The Texas Woman Sentenced to Eight Years for Illegal Voting is Free on Bond

Our daily roundup of Texas headlines.

By Becky FogelMarch 7, 2017 11:12 am

The Standard’s news roundup gives you a quick hit of interesting, sometimes irreverent, and breaking news stories from all over the state.

The Grand Prairie woman convicted for voting illegally is out of jail for now. But Rosa Maria Ortega – who isn’t a U.S. Citizen – still faces 8 years in prison on two counts of illegal voting. Jeff Caplan, senior reporter at the Fort Worth Star-Telegram, has more: 

“And because she committed a felony she is most likely going to be deported when her sentence is up,” Caplan says. “Her sentence of 8 years is the harshest most severe sentence in Texas going back to at least 2005, and probably a lot longer than that. And the sentence has been criticized and been described as being overreaching and cruel for a woman who is a legal resident, with a green card, and living in North Texas for most of her life.”

Ortega is out on bond while her case is being appealed.

“What her attorneys believed was going to happen next – and what most experts believed what was going to happen next – was that she would be handed over to immigration authorities because ICE had an immigration hold on her,” Caplan says. “So she would have had to been processed through immigration in Dallas, likely sent back to a detention center where she would have sat until immigration court set a date for her to see a judge.”

But that’s not what happened. ICE ended up releasing the immigration hold on Ortega.

“She was set free, so she was able to reunite with her four children – she has four kids ages 12 through 16 – and a fiancé who she actually broke up the engagement with during the arrest and trial and so forth,” Caplan says. “So she’s out now, she’s free now, but only until her case runs through the court system.”

Caplan said the best case scenario for Ortega is winning her appeal and getting a new trial. If she loses her appeal she will have to serve her sentence and likely face deportation.




Wildfires in the Texas panhandle have led to the evacuation of some area residents. About 150 homes are threatened by a blaze in Potter County.

According to the Texas A&M Forest Service, that fire near Amarillo covers at least 25,000 acres. A second fire in Ochiltree and Lispcomb Counties covers 40,000 acres.

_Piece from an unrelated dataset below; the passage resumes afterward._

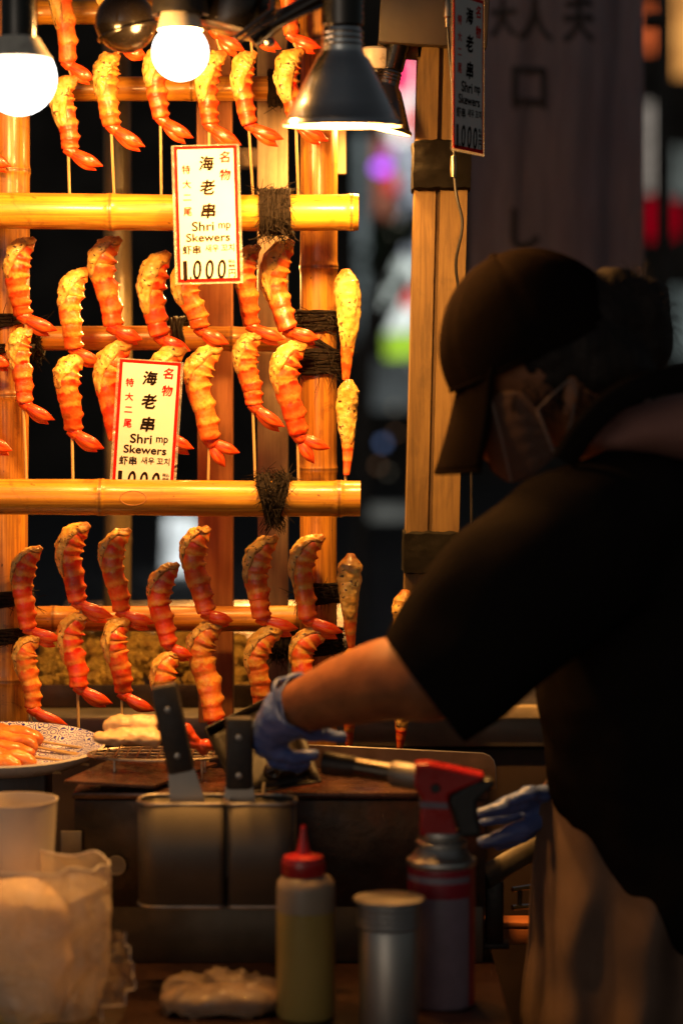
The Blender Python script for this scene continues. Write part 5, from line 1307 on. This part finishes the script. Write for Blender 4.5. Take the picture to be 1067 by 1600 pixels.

Gov.Greg Abbott said Monday that state resources have been deployed to help combat wildfires in the region. You can learn more about wildfires that happen annually in the panhandle here.




Some Texas lawmakers are moving ahead with measures that would improve the living conditions of migrant farm workers. This effort comes after an Austin-American Statesman investigation last year exposed the difficult conditions many of these workers endure.

Because of that report, State Senators Jose Rodriguez of El Paso and Juan Hinojosa of McAllen co-authored a bill that would require the Texas Department of Housing and Community Affairs to improve regulations of migrant housing facilities.

Daniela Dwyer is the Managing Attorney at Texas RioGrande Legal Aid – a non-profit organization that provides free legal services to low-income Texans.

“I have a jar here of scorpions that farm workers here in the state of Texas brought to us at Legal Aid because their housing was so infested that they could actually fill a jar full of scorpions,” Dwyer says. “How many evenings would you spend like that – much less with a child?”

Texas has the second-highest number of migrant farmworkers in the nation.